The government has spent a whopping Rs 15.8 billion on the recently concluded Commonwealth Heads of Government Meeting (CHOGM), opposition charged in Parliament yesterday. Spending money of this magnitude for a meeting of this nature should have some sense of proportion where 54 Mercedes Benzes were imported for the 54 Heads of
Governments, but only 21 arrived, Colombo District United National Party (UNP) MP, Ravi Karunanayake, speaking during the budget debate said.

“This is the amount the government has spent and we want them to come clean about these expenses, which include Rs 5 billion for the limousines and the other expenses include the roads and other infrastructure developments, the payment of hotel bills and all other related expenses,” Karunanayake told Ceylon Today on the sidelines of the budget debate.

He also said hosting an international meeting such as CHOGM and the Commonwealth Business Forum was good, but, effectively the businessmen who arrived were not the businessmen from the Commonwealth, but from China!

He also blamed the government for getting commercial loans at high interest rates of 6% and 7%, which were also associated with the NDB Bank’s Dollar Bond issue and others, whereas the concessionary loans that the UNP got during its short-lived government of 2001 was only at 0.5% interest.

“It is indeed sad that the government was spending 41% of its revenue on repaying loans and now it has risen to 43%,” he alleged.

Karunanayake also said President Mahinda Rajapaksa’s budget speech did not outline the strategies to explain the revenue proposals, but the document which was placed before Parliament yesterday was only about government expenses. “It is now the services sector which is bringing in 62% of the revenue, but the President did not spell out the strategies to bridge the Rs 11 billion budget deficit.
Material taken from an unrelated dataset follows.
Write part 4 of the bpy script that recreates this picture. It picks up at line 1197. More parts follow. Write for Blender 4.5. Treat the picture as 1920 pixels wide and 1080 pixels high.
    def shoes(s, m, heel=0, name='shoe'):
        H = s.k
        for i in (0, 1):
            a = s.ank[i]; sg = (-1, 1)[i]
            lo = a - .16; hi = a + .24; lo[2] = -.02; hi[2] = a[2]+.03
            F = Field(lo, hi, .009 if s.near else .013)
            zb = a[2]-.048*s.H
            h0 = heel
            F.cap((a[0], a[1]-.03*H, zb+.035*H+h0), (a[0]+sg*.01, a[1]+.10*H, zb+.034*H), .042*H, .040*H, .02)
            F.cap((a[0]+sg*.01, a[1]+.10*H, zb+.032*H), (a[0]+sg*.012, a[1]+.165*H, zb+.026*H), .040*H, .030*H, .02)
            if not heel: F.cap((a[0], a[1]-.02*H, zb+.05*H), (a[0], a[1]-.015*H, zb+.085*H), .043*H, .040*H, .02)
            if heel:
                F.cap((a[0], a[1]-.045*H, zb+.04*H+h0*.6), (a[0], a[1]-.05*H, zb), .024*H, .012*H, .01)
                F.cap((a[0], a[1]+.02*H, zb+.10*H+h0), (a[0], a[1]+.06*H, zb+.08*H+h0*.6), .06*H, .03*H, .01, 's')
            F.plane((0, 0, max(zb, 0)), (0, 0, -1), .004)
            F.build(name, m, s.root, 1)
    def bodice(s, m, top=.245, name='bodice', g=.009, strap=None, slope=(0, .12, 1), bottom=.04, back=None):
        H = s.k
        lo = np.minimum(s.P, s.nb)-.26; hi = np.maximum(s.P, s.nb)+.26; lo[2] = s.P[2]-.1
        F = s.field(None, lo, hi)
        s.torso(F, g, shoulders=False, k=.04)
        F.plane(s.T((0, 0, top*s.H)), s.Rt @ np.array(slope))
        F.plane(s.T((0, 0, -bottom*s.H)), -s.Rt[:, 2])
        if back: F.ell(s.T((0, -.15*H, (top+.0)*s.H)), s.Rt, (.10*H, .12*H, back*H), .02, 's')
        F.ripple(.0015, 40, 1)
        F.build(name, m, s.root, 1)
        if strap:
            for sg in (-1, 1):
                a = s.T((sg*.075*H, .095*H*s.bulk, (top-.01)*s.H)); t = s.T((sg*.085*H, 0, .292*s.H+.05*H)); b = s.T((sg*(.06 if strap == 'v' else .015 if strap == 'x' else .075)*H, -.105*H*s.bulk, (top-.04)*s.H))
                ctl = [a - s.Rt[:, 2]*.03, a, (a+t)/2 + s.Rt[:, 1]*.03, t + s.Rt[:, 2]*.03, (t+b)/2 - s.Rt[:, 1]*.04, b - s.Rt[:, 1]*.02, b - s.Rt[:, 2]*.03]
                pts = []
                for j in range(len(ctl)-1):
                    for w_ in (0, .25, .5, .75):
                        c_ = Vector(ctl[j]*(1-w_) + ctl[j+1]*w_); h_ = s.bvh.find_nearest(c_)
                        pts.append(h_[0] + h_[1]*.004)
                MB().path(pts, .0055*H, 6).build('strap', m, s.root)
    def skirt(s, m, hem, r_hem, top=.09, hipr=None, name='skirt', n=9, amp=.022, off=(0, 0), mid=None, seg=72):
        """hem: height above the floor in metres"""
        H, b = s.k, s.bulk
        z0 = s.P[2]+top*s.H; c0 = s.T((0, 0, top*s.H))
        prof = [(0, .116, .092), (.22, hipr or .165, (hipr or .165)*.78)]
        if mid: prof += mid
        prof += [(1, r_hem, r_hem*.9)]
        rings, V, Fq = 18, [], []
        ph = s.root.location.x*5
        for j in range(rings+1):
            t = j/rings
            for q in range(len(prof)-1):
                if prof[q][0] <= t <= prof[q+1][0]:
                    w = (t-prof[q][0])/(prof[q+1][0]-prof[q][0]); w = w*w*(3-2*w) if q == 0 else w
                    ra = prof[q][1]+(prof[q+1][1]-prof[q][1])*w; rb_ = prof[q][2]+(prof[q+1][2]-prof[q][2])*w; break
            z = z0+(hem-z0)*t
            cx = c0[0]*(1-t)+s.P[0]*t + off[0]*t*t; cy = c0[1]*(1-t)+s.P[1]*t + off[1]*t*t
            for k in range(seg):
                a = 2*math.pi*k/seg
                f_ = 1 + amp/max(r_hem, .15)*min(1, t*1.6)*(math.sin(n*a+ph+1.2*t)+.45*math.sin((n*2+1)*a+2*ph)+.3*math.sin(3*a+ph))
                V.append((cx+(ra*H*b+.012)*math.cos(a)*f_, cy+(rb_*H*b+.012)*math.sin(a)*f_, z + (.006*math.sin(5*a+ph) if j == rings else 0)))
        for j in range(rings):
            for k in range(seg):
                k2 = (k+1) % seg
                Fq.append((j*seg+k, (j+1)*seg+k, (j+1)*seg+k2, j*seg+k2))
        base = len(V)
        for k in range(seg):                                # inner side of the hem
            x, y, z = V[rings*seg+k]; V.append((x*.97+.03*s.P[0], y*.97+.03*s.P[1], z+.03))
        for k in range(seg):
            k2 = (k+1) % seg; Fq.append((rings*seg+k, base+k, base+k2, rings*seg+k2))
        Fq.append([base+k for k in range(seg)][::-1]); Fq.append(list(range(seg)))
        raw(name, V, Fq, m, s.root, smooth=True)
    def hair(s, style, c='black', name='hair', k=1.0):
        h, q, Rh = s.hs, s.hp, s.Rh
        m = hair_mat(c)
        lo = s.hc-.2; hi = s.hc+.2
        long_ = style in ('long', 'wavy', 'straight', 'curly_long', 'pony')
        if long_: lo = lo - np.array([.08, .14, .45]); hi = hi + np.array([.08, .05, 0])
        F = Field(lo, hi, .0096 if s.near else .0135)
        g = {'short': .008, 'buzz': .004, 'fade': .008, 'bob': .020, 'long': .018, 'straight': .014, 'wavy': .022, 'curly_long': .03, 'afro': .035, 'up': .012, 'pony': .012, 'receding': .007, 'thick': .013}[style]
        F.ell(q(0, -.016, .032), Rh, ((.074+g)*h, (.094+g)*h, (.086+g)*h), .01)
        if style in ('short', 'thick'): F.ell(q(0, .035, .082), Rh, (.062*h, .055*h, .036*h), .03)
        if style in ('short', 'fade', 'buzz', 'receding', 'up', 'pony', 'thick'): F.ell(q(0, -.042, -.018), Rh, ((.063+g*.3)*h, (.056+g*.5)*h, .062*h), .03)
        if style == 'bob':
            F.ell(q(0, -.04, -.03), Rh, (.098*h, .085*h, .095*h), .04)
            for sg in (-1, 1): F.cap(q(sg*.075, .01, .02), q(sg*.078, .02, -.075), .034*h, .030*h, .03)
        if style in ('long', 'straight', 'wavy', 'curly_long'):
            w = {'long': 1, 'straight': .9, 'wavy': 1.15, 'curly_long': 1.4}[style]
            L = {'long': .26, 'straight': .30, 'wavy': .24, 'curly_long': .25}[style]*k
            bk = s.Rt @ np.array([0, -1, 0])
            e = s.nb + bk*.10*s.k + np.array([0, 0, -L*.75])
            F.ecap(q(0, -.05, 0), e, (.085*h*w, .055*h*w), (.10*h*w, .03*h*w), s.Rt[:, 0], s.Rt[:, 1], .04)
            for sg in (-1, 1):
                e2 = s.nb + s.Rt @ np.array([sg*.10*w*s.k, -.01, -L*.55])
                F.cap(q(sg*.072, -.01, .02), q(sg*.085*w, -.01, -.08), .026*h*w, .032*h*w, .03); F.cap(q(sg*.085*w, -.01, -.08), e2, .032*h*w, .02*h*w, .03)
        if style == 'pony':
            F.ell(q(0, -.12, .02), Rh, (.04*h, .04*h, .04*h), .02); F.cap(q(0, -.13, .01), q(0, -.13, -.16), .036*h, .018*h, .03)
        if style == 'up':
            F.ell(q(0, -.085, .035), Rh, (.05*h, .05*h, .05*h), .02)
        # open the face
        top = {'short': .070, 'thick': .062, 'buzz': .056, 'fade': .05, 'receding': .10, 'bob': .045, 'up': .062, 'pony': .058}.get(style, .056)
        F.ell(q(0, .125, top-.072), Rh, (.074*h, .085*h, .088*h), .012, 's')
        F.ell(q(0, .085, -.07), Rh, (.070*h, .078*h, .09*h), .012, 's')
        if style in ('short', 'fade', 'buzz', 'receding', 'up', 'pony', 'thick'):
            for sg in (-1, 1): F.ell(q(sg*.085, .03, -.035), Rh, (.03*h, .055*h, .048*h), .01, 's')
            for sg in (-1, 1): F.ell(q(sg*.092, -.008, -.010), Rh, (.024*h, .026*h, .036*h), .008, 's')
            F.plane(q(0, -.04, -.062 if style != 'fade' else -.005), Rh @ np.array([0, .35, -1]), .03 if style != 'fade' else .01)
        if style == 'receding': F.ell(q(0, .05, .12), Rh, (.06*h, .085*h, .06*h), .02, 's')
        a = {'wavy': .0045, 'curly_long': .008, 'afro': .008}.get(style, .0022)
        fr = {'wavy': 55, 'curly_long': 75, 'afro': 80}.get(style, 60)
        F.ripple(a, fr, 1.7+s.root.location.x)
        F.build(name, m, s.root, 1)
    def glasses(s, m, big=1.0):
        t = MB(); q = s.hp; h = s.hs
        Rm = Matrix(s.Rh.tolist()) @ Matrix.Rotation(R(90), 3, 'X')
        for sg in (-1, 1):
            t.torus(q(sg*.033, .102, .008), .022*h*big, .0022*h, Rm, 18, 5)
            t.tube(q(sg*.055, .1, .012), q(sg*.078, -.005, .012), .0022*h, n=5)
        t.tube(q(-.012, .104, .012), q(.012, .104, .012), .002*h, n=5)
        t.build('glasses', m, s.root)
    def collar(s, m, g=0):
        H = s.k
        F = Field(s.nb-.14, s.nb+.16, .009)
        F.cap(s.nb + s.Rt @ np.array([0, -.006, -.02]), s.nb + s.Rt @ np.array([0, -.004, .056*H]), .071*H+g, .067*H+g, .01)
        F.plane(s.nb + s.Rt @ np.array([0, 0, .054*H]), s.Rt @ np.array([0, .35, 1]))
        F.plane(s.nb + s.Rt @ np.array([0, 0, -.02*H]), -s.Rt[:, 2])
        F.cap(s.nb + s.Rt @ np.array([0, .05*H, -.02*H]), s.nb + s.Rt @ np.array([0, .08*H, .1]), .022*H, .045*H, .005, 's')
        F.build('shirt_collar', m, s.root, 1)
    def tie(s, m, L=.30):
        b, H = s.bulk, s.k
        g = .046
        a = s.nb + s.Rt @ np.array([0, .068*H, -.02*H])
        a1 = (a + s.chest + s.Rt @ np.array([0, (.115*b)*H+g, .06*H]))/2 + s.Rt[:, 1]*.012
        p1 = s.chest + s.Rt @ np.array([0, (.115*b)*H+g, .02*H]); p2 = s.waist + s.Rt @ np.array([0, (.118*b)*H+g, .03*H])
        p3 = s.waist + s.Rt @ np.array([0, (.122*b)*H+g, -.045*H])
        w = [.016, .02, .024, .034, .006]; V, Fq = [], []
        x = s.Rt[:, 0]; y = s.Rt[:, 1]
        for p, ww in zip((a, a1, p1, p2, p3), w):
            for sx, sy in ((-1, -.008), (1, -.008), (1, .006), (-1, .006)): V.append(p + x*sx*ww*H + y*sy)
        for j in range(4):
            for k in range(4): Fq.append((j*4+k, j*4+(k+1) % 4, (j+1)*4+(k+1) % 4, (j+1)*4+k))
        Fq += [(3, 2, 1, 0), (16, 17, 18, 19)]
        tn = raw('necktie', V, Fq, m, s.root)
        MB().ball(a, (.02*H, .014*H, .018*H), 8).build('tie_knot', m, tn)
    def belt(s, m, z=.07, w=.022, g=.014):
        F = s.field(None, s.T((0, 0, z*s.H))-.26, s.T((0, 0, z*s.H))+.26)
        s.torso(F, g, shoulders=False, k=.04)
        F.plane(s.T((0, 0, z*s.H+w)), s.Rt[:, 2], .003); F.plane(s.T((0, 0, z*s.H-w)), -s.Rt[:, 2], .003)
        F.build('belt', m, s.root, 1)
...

It was the bad management of the economy which has led to the higher call rates for mobile phones, higher prices for petrol and also the higher interest on bank loans.

“The government has claimed there is a Rs 20 billion decrease in the expenses of the Ministry of Defence and Urban Development, but the actual statistics show something different.

“The government’s Rs 1 billion proposal for a Farmers’ Pension scheme can cater to only 69,000 farmers, but there are 6.9 million farmers in the country, which means the government should have provided Rs 6 billion for the farmers’ pension funds.

“Though the government has claimed the public servants have been assured of additional allowances, the increment does not match the inflation rate. “The government has allocated
Rs 6,700 million for education, which was a mere 1.3% of the budget, but a UNP government would have increased to around 4% of the budget.”

Karunanayake also debunked the government’s claim of Rs 3,100 per capita income, which he said, would have shown that each employee should have received Rs 31,000. But, the reality is that there are employees who are barely drawing Rs 20,000 per month, he pointed out.

“It is absurd for the government to pay the expatriates a mere 2.5% interest on Non Resident Foreign Currency Accounts when the government was paying 9-10% on foreign loans,” he charged.

Commenting on the Hambantota Port, Karunanayake said the government’s revenue was only Rs 200 million from the 140 ships that docked there to date, but the annual loan and the interest component was Rs 6.8 billion.